Hard Lines, Rough Southern Poetry - Book Review

Idgie Says:
I am a big fan of Rough Southern Lit, or Grit Lit as it's often referred to.  Words that are true to the Southern Nature without being sappy and sugary, as many books express the South as being.  The people shown in these pages are people you see everyday, many who you might go out of your way to avoid. 

But you'll recognize them, you'll recognize the world and you might just recognize yourself in some of them. 

Below you will find some snapshot examples of the many pages of Rough Literary Poetry you will find between the covers of this book.

Hard Lines
Rough South Poetry
Edited by Daniel Cross Turner and William Wright
April 2016
USC Press
A collection of contemporary poems exploring the grit of work, love, and the land down South.

Daniel Cross Turner and William Wright's anthology Hard Lines: Rough South Poetry centers on the darker side of Southern experience while presenting a remarkable array of poets from diverse backgrounds in the American South. As tough-minded as they are high-minded, the sixty contemporary poets and two hundred poems anthologized in Hard Lines enhance the powerful genre of "Grit Lit."

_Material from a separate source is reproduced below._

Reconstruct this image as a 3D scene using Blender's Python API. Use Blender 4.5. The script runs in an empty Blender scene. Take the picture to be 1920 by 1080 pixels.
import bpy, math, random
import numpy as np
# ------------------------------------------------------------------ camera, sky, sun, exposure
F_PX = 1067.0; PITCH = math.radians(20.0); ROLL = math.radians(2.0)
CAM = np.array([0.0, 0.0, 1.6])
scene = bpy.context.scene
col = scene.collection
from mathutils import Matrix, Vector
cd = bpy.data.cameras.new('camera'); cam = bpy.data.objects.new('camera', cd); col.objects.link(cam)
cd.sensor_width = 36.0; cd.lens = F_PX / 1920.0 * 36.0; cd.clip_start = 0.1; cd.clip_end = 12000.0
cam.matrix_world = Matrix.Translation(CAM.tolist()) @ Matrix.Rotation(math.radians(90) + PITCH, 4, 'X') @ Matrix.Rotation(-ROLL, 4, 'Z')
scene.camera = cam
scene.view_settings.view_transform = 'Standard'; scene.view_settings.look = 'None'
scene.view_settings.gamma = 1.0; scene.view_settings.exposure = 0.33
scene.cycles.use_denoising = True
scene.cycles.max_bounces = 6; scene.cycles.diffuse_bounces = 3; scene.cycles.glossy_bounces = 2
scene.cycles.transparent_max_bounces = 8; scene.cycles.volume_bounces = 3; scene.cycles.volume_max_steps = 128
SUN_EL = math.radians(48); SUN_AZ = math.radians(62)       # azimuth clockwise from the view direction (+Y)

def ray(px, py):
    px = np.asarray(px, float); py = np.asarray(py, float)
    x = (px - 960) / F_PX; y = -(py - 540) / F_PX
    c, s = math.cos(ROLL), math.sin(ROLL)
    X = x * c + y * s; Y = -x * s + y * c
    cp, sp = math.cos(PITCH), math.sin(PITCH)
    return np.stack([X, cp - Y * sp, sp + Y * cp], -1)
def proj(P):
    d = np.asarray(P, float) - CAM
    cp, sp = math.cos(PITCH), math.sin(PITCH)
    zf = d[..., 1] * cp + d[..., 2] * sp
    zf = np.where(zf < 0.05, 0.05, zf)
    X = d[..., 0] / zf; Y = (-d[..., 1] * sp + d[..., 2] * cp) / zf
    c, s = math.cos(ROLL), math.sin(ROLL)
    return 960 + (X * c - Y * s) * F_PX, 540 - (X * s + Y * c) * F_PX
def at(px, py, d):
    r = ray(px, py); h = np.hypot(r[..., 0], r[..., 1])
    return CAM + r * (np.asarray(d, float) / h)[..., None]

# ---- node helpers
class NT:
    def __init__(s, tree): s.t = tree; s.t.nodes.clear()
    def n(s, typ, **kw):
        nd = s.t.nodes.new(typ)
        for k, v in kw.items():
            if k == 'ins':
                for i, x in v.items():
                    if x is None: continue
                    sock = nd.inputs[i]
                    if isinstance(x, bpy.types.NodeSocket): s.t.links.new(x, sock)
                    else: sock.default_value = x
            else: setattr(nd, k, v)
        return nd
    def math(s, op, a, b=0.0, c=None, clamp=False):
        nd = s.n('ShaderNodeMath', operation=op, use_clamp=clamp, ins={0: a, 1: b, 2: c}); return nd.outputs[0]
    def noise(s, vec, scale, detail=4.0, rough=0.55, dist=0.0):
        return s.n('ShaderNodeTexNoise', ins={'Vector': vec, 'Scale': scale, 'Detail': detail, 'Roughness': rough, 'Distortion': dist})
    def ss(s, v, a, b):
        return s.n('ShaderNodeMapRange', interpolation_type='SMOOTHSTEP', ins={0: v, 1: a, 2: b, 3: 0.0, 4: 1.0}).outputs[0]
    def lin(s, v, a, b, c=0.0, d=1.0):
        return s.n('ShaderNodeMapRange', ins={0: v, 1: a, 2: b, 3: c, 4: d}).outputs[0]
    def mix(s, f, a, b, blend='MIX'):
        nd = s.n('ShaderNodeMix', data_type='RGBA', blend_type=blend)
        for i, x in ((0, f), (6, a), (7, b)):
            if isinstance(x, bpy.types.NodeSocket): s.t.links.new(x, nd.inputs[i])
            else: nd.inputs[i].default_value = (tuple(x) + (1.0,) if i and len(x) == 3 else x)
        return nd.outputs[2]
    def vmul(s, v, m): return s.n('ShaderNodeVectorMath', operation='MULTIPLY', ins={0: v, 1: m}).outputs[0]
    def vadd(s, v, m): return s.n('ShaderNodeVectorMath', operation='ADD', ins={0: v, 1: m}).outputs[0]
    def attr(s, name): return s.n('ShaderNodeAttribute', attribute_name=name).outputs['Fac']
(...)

The volume gathers the work of poets who have for decades formed the heart of Southern poetry as well as that of emerging voices who will soon become significant figures in Southern literature. These poems sting our senses into awareness of a gritty world down South: hard work, hard love, hard drinking, hard times; but they also explore the importance of the land and rural experience, as well as race- , gender- , and class-based conflicts.

Readers will see, hear (for poetry is meant to ring in the ears), and feel (for poetry is meant to beat in the blood); there is plenty of raucousness in this anthology. And yet the cultural conflicts that ignite Southern wildness are often depicted in a manner that is lyrical without becoming lugubrious, mournful but not maudlin. Some of these poets are coming to terms with a visibly transforming culture—a "roughness" in and of itself. Indeed many of these poets are helping to change the definition of the South. The anthology also features biographical information on each poet in addition to further reading suggestions and scholarly sources on contemporary poetry.


Daniel Cross Turner is the author of Southern Crossings: Poetry, Memory, and the Transcultural South and coeditor of Undead Souths: The Gothic and Beyond in Southern Literature and Culture. His numerous scholarly essays, interviews, and reviews focus on modern and contemporary Southern writers. Turner is an associate professor of English at Coastal Carolina University.

William Wright is the author of four full-length collections of poems, including Tree Heresies and Night Field Anecdote. Editor of the multivolume Southern Poetry Anthology, Wright serves as assistant editor for Shenandoah as well as founding editor for Town Creek Poetry. His essays and creative writing have recently appeared in Oxford American, Southern Poetry Review, AGNI, the Kenyon Review, and many other journals.